• _GIVEN DATA_
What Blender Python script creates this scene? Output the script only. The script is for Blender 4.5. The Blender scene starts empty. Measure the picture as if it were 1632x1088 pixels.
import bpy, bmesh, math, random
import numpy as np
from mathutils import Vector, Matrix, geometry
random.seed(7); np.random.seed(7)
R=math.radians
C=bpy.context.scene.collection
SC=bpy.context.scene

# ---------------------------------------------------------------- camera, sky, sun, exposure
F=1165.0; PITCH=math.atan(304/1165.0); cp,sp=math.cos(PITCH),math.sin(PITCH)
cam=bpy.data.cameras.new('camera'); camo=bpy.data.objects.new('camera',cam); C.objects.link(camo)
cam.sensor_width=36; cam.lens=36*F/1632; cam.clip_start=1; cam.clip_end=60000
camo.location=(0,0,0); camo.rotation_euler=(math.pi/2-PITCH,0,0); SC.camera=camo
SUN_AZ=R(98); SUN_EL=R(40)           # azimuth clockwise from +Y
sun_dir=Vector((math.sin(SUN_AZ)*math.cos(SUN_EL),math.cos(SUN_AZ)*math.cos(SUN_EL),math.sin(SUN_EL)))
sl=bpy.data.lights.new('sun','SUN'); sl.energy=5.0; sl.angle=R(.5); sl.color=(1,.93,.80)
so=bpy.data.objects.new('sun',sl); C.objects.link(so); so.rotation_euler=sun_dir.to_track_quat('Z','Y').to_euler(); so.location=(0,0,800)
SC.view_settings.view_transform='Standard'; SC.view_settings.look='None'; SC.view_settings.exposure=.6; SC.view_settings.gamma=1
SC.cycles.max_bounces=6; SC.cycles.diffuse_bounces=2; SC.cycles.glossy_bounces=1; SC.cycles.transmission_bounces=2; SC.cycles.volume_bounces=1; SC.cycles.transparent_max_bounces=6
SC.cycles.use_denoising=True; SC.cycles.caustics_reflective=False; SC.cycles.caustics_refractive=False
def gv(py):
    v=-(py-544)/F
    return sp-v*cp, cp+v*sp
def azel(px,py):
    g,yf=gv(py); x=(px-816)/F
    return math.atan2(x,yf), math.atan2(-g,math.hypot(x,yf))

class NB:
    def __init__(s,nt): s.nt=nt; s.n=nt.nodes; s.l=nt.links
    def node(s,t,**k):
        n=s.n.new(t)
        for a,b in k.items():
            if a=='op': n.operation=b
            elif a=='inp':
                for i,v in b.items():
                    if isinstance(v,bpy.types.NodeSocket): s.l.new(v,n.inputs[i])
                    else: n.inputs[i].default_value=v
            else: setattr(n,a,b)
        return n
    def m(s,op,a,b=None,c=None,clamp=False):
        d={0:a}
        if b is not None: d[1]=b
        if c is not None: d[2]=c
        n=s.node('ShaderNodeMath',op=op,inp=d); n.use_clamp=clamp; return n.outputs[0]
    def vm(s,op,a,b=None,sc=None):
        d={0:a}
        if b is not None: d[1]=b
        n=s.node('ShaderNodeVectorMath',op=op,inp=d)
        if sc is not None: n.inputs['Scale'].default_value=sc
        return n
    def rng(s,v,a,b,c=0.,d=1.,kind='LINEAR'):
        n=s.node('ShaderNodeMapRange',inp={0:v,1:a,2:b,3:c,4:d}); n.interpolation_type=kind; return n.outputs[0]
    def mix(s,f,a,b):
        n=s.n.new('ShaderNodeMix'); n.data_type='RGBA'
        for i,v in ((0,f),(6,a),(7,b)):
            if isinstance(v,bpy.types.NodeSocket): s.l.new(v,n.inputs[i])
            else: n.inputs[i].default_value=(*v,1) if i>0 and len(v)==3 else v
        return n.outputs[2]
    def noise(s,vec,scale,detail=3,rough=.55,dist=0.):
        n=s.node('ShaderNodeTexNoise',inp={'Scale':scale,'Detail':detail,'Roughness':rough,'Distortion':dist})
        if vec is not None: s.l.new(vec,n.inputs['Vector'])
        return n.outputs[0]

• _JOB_
Return exactly, please, the lines of the material from the first one down to and including the line where "SC=bpy.context.scene" appears.

• _RESPONSE FOR THIS EXERCISE_
What Blender Python script creates this scene? Output the script only. The script is for Blender 4.5. The Blender scene starts empty. Measure the picture as if it were 1632x1088 pixels.
import bpy, bmesh, math, random
import numpy as np
from mathutils import Vector, Matrix, geometry
random.seed(7); np.random.seed(7)
R=math.radians
C=bpy.context.scene.collection
SC=bpy.context.scene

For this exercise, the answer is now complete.